* _EXERCISE AIM_:
No images are to be carried over; print all other material exactly as it stands.

(begin)

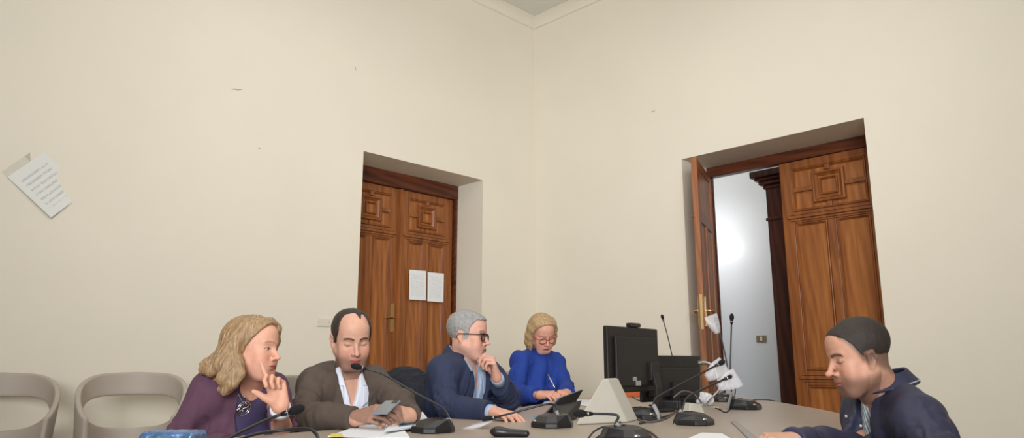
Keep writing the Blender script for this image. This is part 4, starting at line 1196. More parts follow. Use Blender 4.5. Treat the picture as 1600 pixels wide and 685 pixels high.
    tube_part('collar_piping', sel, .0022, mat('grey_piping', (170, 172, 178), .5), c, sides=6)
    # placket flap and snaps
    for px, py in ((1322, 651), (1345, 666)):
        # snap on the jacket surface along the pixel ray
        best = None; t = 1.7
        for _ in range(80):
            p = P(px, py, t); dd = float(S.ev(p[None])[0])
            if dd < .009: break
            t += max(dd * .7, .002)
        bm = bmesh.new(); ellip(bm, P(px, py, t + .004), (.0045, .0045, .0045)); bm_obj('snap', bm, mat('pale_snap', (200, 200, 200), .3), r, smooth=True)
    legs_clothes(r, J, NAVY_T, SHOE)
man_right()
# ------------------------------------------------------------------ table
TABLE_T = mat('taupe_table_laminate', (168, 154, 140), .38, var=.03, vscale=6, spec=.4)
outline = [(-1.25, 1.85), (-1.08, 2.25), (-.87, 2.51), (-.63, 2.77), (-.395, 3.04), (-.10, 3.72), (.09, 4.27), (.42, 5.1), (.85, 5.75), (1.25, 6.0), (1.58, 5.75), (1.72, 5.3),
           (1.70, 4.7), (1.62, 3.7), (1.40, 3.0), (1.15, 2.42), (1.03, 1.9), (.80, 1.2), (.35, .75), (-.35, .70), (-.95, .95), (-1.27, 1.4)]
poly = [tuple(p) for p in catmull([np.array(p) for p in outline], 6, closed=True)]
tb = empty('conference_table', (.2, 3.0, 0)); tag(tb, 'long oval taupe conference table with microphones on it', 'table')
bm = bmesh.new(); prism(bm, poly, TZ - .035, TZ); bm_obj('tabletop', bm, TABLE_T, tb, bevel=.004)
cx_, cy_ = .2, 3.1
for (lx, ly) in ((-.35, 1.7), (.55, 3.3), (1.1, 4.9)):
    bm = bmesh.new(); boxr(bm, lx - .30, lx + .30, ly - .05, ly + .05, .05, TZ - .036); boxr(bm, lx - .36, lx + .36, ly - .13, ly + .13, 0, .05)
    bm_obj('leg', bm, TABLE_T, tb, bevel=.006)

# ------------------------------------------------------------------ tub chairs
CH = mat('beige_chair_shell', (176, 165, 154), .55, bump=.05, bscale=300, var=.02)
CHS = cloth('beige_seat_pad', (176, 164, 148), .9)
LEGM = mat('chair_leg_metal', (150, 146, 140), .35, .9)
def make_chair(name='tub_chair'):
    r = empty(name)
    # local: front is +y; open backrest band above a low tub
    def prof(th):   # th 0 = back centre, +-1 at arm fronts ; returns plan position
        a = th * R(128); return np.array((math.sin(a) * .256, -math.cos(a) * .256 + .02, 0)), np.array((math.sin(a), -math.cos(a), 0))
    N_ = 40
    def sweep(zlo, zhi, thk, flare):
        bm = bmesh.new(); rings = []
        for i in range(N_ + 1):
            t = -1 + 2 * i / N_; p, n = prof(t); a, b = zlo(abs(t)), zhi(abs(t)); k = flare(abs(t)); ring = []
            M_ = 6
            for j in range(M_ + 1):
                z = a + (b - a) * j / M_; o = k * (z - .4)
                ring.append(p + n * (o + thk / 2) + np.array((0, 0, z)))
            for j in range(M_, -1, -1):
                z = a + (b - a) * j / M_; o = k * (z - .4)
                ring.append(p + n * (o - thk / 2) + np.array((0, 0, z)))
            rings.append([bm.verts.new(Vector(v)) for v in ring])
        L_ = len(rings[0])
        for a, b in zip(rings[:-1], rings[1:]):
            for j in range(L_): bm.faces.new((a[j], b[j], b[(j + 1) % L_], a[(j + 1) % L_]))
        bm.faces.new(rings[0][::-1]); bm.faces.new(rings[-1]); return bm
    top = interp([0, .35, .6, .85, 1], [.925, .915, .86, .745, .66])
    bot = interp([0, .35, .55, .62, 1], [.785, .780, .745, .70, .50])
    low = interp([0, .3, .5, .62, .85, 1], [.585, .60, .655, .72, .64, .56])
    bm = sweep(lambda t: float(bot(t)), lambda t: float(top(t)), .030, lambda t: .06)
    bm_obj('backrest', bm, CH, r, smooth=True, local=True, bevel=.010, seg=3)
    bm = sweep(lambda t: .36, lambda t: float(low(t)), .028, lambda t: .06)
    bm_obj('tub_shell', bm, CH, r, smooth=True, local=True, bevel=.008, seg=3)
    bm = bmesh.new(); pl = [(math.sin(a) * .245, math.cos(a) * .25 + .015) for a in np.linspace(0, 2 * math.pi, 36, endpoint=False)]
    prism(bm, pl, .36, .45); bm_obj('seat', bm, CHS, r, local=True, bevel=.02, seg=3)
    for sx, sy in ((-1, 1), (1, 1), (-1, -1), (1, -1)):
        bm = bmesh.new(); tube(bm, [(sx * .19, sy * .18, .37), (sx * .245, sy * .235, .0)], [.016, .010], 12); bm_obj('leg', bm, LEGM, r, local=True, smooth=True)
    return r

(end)

* _RESPONSE_:
Keep writing the Blender script for this image. This is part 4, starting at line 1196. More parts follow. Use Blender 4.5. Treat the picture as 1600 pixels wide and 685 pixels high.
    tube_part('collar_piping', sel, .0022, mat('grey_piping', (170, 172, 178), .5), c, sides=6)
    # placket flap and snaps
    for px, py in ((1322, 651), (1345, 666)):
        # snap on the jacket surface along the pixel ray
        best = None; t = 1.7
        for _ in range(80):
            p = P(px, py, t); dd = float(S.ev(p[None])[0])
            if dd < .009: break
            t += max(dd * .7, .002)
        bm = bmesh.new(); ellip(bm, P(px, py, t + .004), (.0045, .0045, .0045)); bm_obj('snap', bm, mat('pale_snap', (200, 200, 200), .3), r, smooth=True)
    legs_clothes(r, J, NAVY_T, SHOE)
man_right()
# ------------------------------------------------------------------ table
TABLE_T = mat('taupe_table_laminate', (168, 154, 140), .38, var=.03, vscale=6, spec=.4)
outline = [(-1.25, 1.85), (-1.08, 2.25), (-.87, 2.51), (-.63, 2.77), (-.395, 3.04), (-.10, 3.72), (.09, 4.27), (.42, 5.1), (.85, 5.75), (1.25, 6.0), (1.58, 5.75), (1.72, 5.3),
           (1.70, 4.7), (1.62, 3.7), (1.40, 3.0), (1.15, 2.42), (1.03, 1.9), (.80, 1.2), (.35, .75), (-.35, .70), (-.95, .95), (-1.27, 1.4)]
poly = [tuple(p) for p in catmull([np.array(p) for p in outline], 6, closed=True)]
tb = empty('conference_table', (.2, 3.0, 0)); tag(tb, 'long oval taupe conference table with microphones on it', 'table')
bm = bmesh.new(); prism(bm, poly, TZ - .035, TZ); bm_obj('tabletop', bm, TABLE_T, tb, bevel=.004)
cx_, cy_ = .2, 3.1
for (lx, ly) in ((-.35, 1.7), (.55, 3.3), (1.1, 4.9)):
    bm = bmesh.new(); boxr(bm, lx - .30, lx + .30, ly - .05, ly + .05, .05, TZ - .036); boxr(bm, lx - .36, lx + .36, ly - .13, ly + .13, 0, .05)
    bm_obj('leg', bm, TABLE_T, tb, bevel=.006)

# ------------------------------------------------------------------ tub chairs
CH = mat('beige_chair_shell', (176, 165, 154), .55, bump=.05, bscale=300, var=.02)
CHS = cloth('beige_seat_pad', (176, 164, 148), .9)
LEGM = mat('chair_leg_metal', (150, 146, 140), .35, .9)
def make_chair(name='tub_chair'):
    r = empty(name)
    # local: front is +y; open backrest band above a low tub
    def prof(th):   # th 0 = back centre, +-1 at arm fronts ; returns plan position
        a = th * R(128); return np.array((math.sin(a) * .256, -math.cos(a) * .256 + .02, 0)), np.array((math.sin(a), -math.cos(a), 0))
    N_ = 40
    def sweep(zlo, zhi, thk, flare):
        bm = bmesh.new(); rings = []
        for i in range(N_ + 1):
            t = -1 + 2 * i / N_; p, n = prof(t); a, b = zlo(abs(t)), zhi(abs(t)); k = flare(abs(t)); ring = []
            M_ = 6
            for j in range(M_ + 1):
                z = a + (b - a) * j / M_; o = k * (z - .4)
                ring.append(p + n * (o + thk / 2) + np.array((0, 0, z)))
            for j in range(M_, -1, -1):
                z = a + (b - a) * j / M_; o = k * (z - .4)
                ring.append(p + n * (o - thk / 2) + np.array((0, 0, z)))
            rings.append([bm.verts.new(Vector(v)) for v in ring])
        L_ = len(rings[0])
        for a, b in zip(rings[:-1], rings[1:]):
            for j in range(L_): bm.faces.new((a[j], b[j], b[(j + 1) % L_], a[(j + 1) % L_]))
        bm.faces.new(rings[0][::-1]); bm.faces.new(rings[-1]); return bm
    top = interp([0, .35, .6, .85, 1], [.925, .915, .86, .745, .66])
    bot = interp([0, .35, .55, .62, 1], [.785, .780, .745, .70, .50])
    low = interp([0, .3, .5, .62, .85, 1], [.585, .60, .655, .72, .64, .56])
    bm = sweep(lambda t: float(bot(t)), lambda t: float(top(t)), .030, lambda t: .06)
    bm_obj('backrest', bm, CH, r, smooth=True, local=True, bevel=.010, seg=3)
    bm = sweep(lambda t: .36, lambda t: float(low(t)), .028, lambda t: .06)
    bm_obj('tub_shell', bm, CH, r, smooth=True, local=True, bevel=.008, seg=3)
    bm = bmesh.new(); pl = [(math.sin(a) * .245, math.cos(a) * .25 + .015) for a in np.linspace(0, 2 * math.pi, 36, endpoint=False)]
    prism(bm, pl, .36, .45); bm_obj('seat', bm, CHS, r, local=True, bevel=.02, seg=3)
    for sx, sy in ((-1, 1), (1, 1), (-1, -1), (1, -1)):
        bm = bmesh.new(); tube(bm, [(sx * .19, sy * .18, .37), (sx * .245, sy * .235, .0)], [.016, .010], 12); bm_obj('leg', bm, LEGM, r, local=True, smooth=True)
    return r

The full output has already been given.